The UK property market is showing signs of resilience but remains constrained by economic uncertainty and muted investor activity, according to Colliers’ latest monthly snapshot.
While transactional volumes recovered in March 2026, the broader picture points to a market still grappling with higher borrowing costs, subdued growth expectations and uneven sector performance.
At a macro level, the UK economy continues to expand modestly, with GDP rising by 0.5% in February and matching that pace over the latest three-month period. However, this growth masks underlying fragility. Construction output fell by 2% over the same period, while inflation climbed from 3% in February to 3.3% in March and is expected to rise further as energy prices feed through the system.
Labour market indicators are also softening. Unemployment has edged up to 4.9% and job vacancies continue to decline, while wage growth has slowed to 3.6%. At the same time, mortgage rates are rising again, with the two-year 75% loan-to-value rate increasing to 4.45% in March.
Colliers notes that interest rates are now expected to remain stable through the rest of 2026, with cuts unlikely in the near term a backdrop that continues to weigh on real estate activity.
Investment recovery stalls
Against this economic backdrop, commercial property investment remains subdued. Transaction volumes rose from £2.3bn in February to £4.2bn in March, broadly in line with the five-year monthly average. However, the year-to-date total of £8.9bn is still around 17% lower than the same period in 2025, underlining the slower start to the year.
London continues to dominate, accounting for around 60% of investment activity, while Manchester and Birmingham follow at a distance. Cross-border capital remains a key driver, representing 47% of all transactions so far this year.
Offices and industrial assets are leading the market, accounting for 27% and 21% of investment volumes respectively. Yet Colliers warns that geopolitical risks and volatile financing conditions are likely to limit dealmaking in the near term.
Retail remains under pressure
Retail continues to face structural and cyclical challenges. Investment volumes increased to £530m in March but remain below the five-year average, with year-to-date activity down 36% compared to 2025.
Consumer fundamentals are mixed. Retail sales volumes rose by 0.7% in March and are up 1.6% over the latest three-month period, but confidence remains weak, with the GfK index falling to -21. Rental growth has slowed, with retail rents rising by 1.7% year-on-year below the stronger growth recorded late last year.
Offices show selective demand
The office sector is displaying signs of recovery, albeit unevenly. Investment volumes reached £1.4bn in March, exceeding the five-year monthly average for the first time this year. Despite this, year-to-date volumes are still 11% below 2025 levels, reflecting ongoing caution among investors.
Leasing activity remains relatively robust. London office take-up reached 2.4m sq ft in the first quarter, slightly below the long-term average, while pre-letting activity hit its highest level since late 2023 at 932,000 sq ft. However, the market is becoming increasingly bifurcated. While new and refurbished space is seeing rising availability, second-hand vacancy is falling, suggesting occupiers are compromising on quality in the face of limited options or cost pressures.
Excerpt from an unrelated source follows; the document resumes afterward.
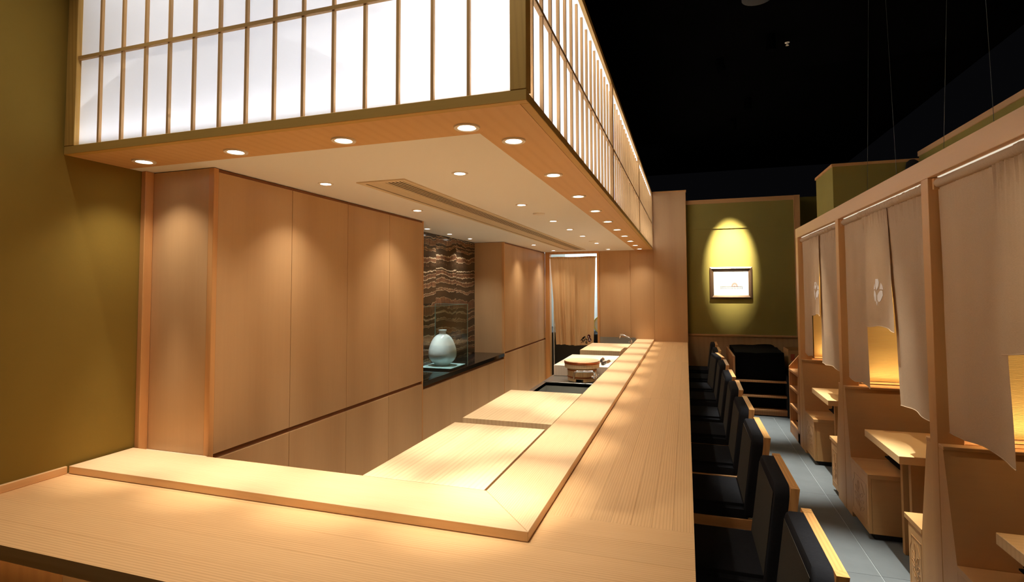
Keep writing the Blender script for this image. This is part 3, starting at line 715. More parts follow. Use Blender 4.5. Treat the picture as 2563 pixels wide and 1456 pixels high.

Rental growth has also begun to ease, slipping to 2.9% in March.
Industrial momentum slows
The industrial sector, which has been a standout performer in recent years, is beginning to lose some momentum. Investment volumes rose to £750m in March but remain below historical averages, with year-to-date activity down 14% on 2025.
Occupier demand remains solid but is moderating. Take-up reached 6.1m sq ft in Q1, up on the previous quarter but 11.5% lower than a year earlier. Vacancy has ticked up slightly to 8.7%, while the speculative development pipeline is shrinking significantly, with only 7m sq ft due to be delivered this year compared to a five-year average of 13.4m sq ft.
Rental growth is also cooling, slowing to 4.3% the weakest rate in almost five years.
Hotels emerge as bright spot
In contrast, the hotel sector is seeing a strong resurgence. Investment volumes climbed to £390m in March, pushing year-to-date activity to £1.2bn more than double the level seen in the same period last year.
Rental growth has accelerated to 3.2%, while yields have moved higher, reflecting both investor demand and pricing adjustments. However, consumer spending remains under pressure, with expenditure on accommodation and food services declining in February, highlighting the fragile nature of demand.
Residential shows mixed signals
The residential sector presents a similarly mixed picture. Investment volumes rose to £570m in March, above the five-year average, but are still 37% lower year-on-year. House price growth remains subdued at 1.5%, well below long-term trends, while rental growth has slowed sharply to 3.1% from 7.3% a year earlier.
At the same time, activity is picking up, with property transactions reaching an 11-month high and mortgage approvals increasing. The purpose-built student accommodation market continues to lag, with investment volumes at just £100m in March below historic averages reflecting wider capital constraints.